* Short exercise *
Pictures stay out of this copy; please retype only the lines from the start of the records through the line with "scene.camera = cam".

* Data records *

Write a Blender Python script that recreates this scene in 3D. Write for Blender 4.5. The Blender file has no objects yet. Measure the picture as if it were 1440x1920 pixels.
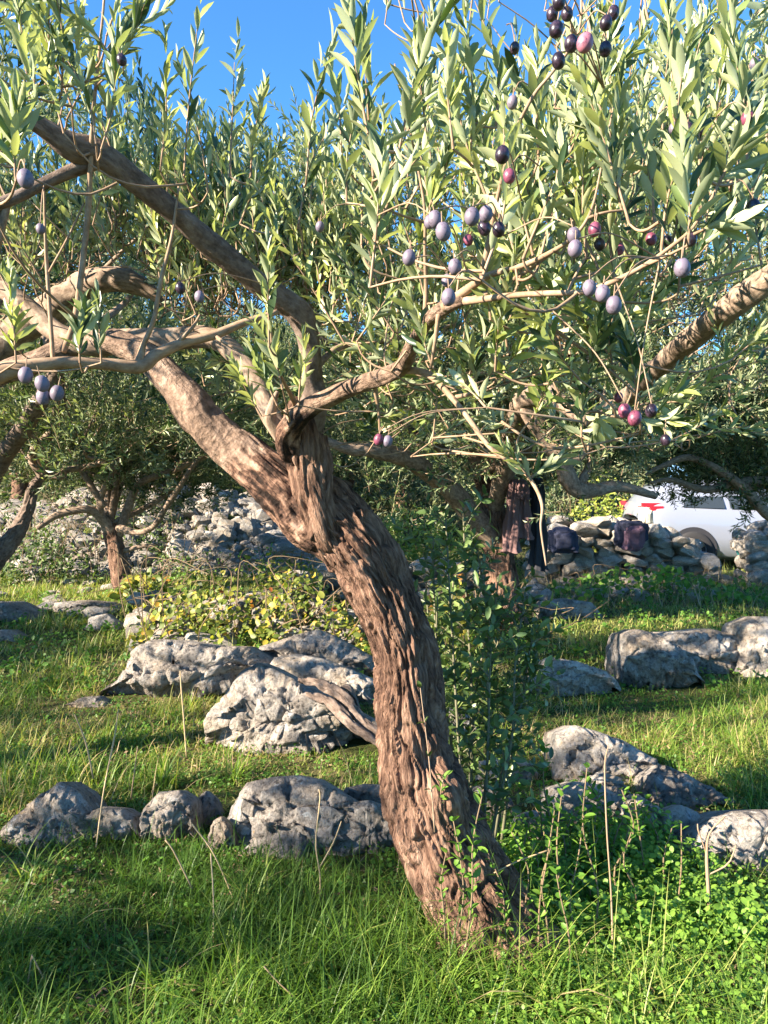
import bpy, bmesh, math, random
import numpy as np
from mathutils import Vector, Matrix

random.seed(7)
RNG = np.random.default_rng(11)
scene = bpy.context.scene
col = scene.collection

# ------------------------------------------------------------------ camera
F = 1387.0                      # focal length in pixels of the 1440 x 1920 picture
CAMH = 1.45
TP = 60.0 / F
PITCH = math.atan(TP)
cam_d = bpy.data.cameras.new('camera')
cam_d.sensor_fit = 'VERTICAL'
cam_d.sensor_height = 36.0
cam_d.lens = 36.0 * F / 1920.0
cam_d.clip_start = 0.05
cam_d.clip_end = 2000.0
cam = bpy.data.objects.new('camera', cam_d)
col.objects.link(cam)
cam.location = (0, 0, CAMH)
cam.rotation_euler = (math.pi / 2 - PITCH, 0, 0)
scene.camera = cam

# ------------------------------------------------------------------ world and sun
SUN_AZ = (-0.90, -0.44)
SUN_EL = math.radians(25)
w = bpy.data.worlds.new('World')
scene.world = w
w.use_nodes = True
nt = w.node_tree
nt.nodes.clear()
wo = nt.nodes.new('ShaderNodeOutputWorld')
bg = nt.nodes.new('ShaderNodeBackground')
sk = nt.nodes.new('ShaderNodeTexSky')
sk.sky_type = 'NISHITA'
sk.sun_disc = False
sk.sun_elevation = SUN_EL
sk.sun_rotation = math.atan2(SUN_AZ[0], SUN_AZ[1])
sk.altitude = 1800
sk.air_density = 1.0
sk.dust_density = 0.0
sk.ozone_density = 3.0
bg.inputs['Strength'].default_value = 0.074
tn = nt.nodes.new('ShaderNodeMix'); tn.data_type = 'RGBA'; tn.blend_type = 'MULTIPLY'; tn.inputs[0].default_value = 1.0
tn.inputs[7].default_value = (.52, .97, 1.2, 1)
nt.links.new(sk.outputs[0], tn.inputs[6])
nt.links.new(tn.outputs[2], bg.inputs[0])
nt.links.new(bg.outputs[0], wo.inputs[0])

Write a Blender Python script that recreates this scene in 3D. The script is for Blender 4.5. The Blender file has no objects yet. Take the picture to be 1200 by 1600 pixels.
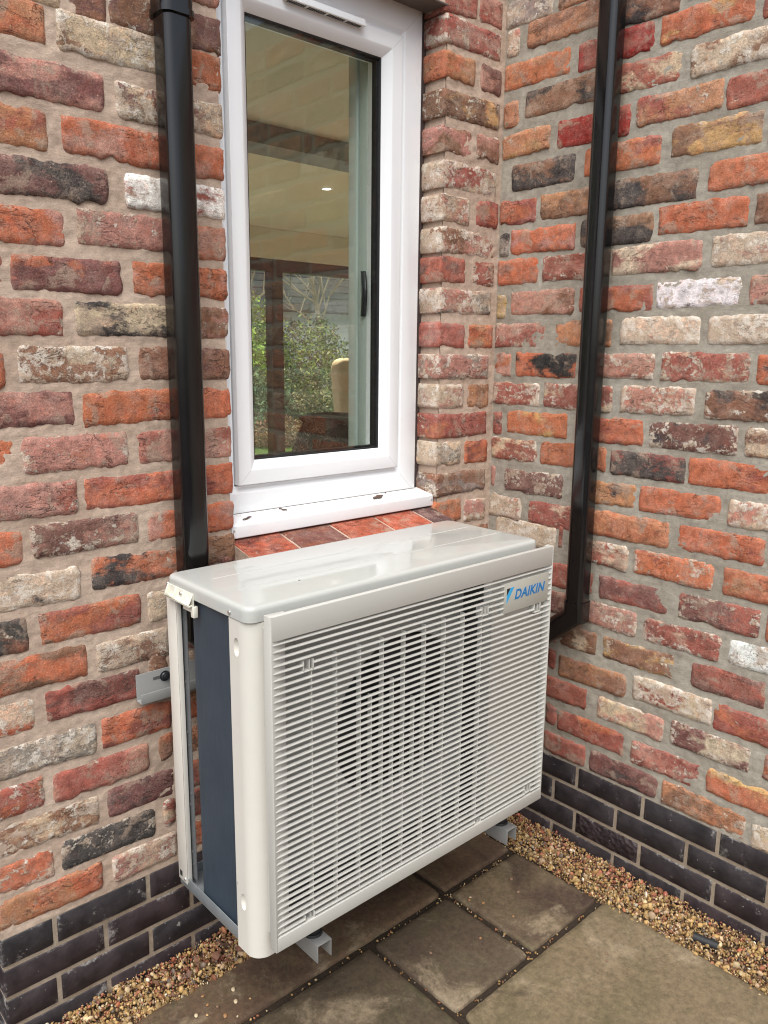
import bpy, bmesh, math, random
import numpy as np
from mathutils import Vector, Matrix, Euler
rnd = random.Random(7)
S = bpy.context.scene
COL = S.collection
# ------------------------------------------------------------------ camera, world, sun, exposure
cam_d = bpy.data.cameras.new('camera'); cam = bpy.data.objects.new('camera', cam_d); COL.objects.link(cam); S.camera = cam
cam_d.sensor_fit = 'VERTICAL'; cam_d.sensor_height = 36; cam_d.sensor_width = 27
cam_d.lens = 36 * 1246.74 / 1600
cam_d.clip_start = .05; cam_d.clip_end = 400
yaw, pitch, roll = 0.7370, -0.1981, 0.0099
f_ = Vector((math.sin(yaw) * math.cos(pitch), math.cos(yaw) * math.cos(pitch), math.sin(pitch)))
r_ = Vector((math.cos(yaw), -math.sin(yaw), 0)); u_ = r_.cross(f_)
r2 = r_ * math.cos(roll) + u_ * math.sin(roll); u2 = u_ * math.cos(roll) - r_ * math.sin(roll)
cam.matrix_world = Matrix(((r2.x, u2.x, -f_.x, -1.9555), (r2.y, u2.y, -f_.y, -1.6482), (r2.z, u2.z, -f_.z, 1.4354), (0, 0, 0, 1)))

SUN_TO = Vector((-.52, -.42, 1.10)).normalized()
W = bpy.data.worlds.new("World"); S.world = W; W.use_nodes = True
wn = W.node_tree; wn.nodes.clear()
wo = wn.nodes.new('ShaderNodeOutputWorld'); wb = wn.nodes.new('ShaderNodeBackground'); ws = wn.nodes.new('ShaderNodeTexSky'); wh = wn.nodes.new('ShaderNodeHueSaturation')
ws.sky_type = 'NISHITA'; ws.sun_disc = False; ws.sun_elevation = math.asin(SUN_TO.z); ws.sun_rotation = math.atan2(SUN_TO.x, SUN_TO.y)
ws.air_density = 1.0; ws.dust_density = 4.0; ws.ozone_density = 1.0
wh.inputs['Saturation'].default_value = .52; wb.inputs['Strength'].default_value = .09
wn.links.new(ws.outputs[0], wh.inputs['Color']); wn.links.new(wh.outputs[0], wb.inputs['Color']); wn.links.new(wb.outputs[0], wo.inputs['Surface'])
sd = bpy.data.lights.new('sun', 'SUN'); so = bpy.data.objects.new('sun', sd); COL.objects.link(so)
sd.energy = 1.5; sd.angle = math.radians(60); sd.color = (.975, 1, .975)
so.rotation_euler = SUN_TO.to_track_quat('Z', 'Y').to_euler()
S.view_settings.view_transform = 'Standard'; S.view_settings.look = 'None'; S.view_settings.gamma = 1
S.view_settings.exposure = 1.17
S.view_settings.use_curve_mapping = False
S.cycles.filter_width = 1.1 if hasattr(S, 'cycles') else 1.1

GZ = -.07      # top of the paving
# ------------------------------------------------------------------ helpers
class MB:
    def __init__(s): s.v = []; s.f = []
    def add(s, vs, fs):
        o = len(s.v); s.v += [tuple(p) for p in vs]; s.f += [tuple(o + i for i in q) for q in fs]; return s
    def box(s, x0, x1, y0, y1, z0, z1, M=None):
        vs = [Vector(p) for p in ((x0, y0, z0), (x1, y0, z0), (x1, y1, z0), (x0, y1, z0), (x0, y0, z1), (x1, y0, z1), (x1, y1, z1), (x0, y1, z1))]
        if M: vs = [M @ p for p in vs]
        return s.add(vs, [(0, 3, 2, 1), (4, 5, 6, 7), (0, 1, 5, 4), (1, 2, 6, 5), (2, 3, 7, 6), (3, 0, 4, 7)])
    def cyl(s, p0, p1, r, n=16, r1=None, caps=True):
        p0, p1 = Vector(p0), Vector(p1); r1 = r if r1 is None else r1
        d = (p1 - p0).normalized(); a = d.orthogonal().normalized(); b = d.cross(a)
        vs = []
        for p, rr in ((p0, r), (p1, r1)):
            vs += [p + (a * math.cos(2 * math.pi * k / n) + b * math.sin(2 * math.pi * k / n)) * rr for k in range(n)]
        fs = [(k, (k + 1) % n, n + (k + 1) % n, n + k) for k in range(n)]
        if caps: fs += [tuple(reversed(range(n))), tuple(range(n, 2 * n))]
        return s.add(vs, fs)
    def prism(s, pts, axis, a, b):
        """closed outline pts in the two other axes (in xyz order), extruded along axis from a to b"""
        n = len(pts); vs = []
        for t in (a, b):
            for p in pts:
                q = list(p); q.insert(axis, t); vs.append(q)
        return s.add(vs, [(k, (k + 1) % n, n + (k + 1) % n, n + k) for k in range(n)] + [tuple(reversed(range(n))), tuple(range(n, 2 * n))])
    def sweep(s, rings, close=False, caps=True):
        n = len(rings[0]); o = []
        vs = [p for r in rings for p in r]; fs = []
        m = len(rings)
        for i in range(m if close else m - 1):
            j = (i + 1) % m
            for k in range(n): fs.append((i * n + k, i * n + (k + 1) % n, j * n + (k + 1) % n, j * n + k))
        if caps and not close: fs += [tuple(reversed(range(n))), tuple(range((m - 1) * n, m * n))]
        return s.add(vs, fs)
    def mesh(s, name):
        me = bpy.data.meshes.new(name); me.from_pydata(s.v, [], s.f); me.update(); return me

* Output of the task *
Write a Blender Python script that recreates this scene in 3D. Write for Blender 4.5. The Blender file has no objects yet. Measure the picture as if it were 1440x1920 pixels.
import bpy, bmesh, math, random
import numpy as np
from mathutils import Vector, Matrix

random.seed(7)
RNG = np.random.default_rng(11)
scene = bpy.context.scene
col = scene.collection

# ------------------------------------------------------------------ camera
F = 1387.0                      # focal length in pixels of the 1440 x 1920 picture
CAMH = 1.45
TP = 60.0 / F
PITCH = math.atan(TP)
cam_d = bpy.data.cameras.new('camera')
cam_d.sensor_fit = 'VERTICAL'
cam_d.sensor_height = 36.0
cam_d.lens = 36.0 * F / 1920.0
cam_d.clip_start = 0.05
cam_d.clip_end = 2000.0
cam = bpy.data.objects.new('camera', cam_d)
col.objects.link(cam)
cam.location = (0, 0, CAMH)
cam.rotation_euler = (math.pi / 2 - PITCH, 0, 0)
scene.camera = cam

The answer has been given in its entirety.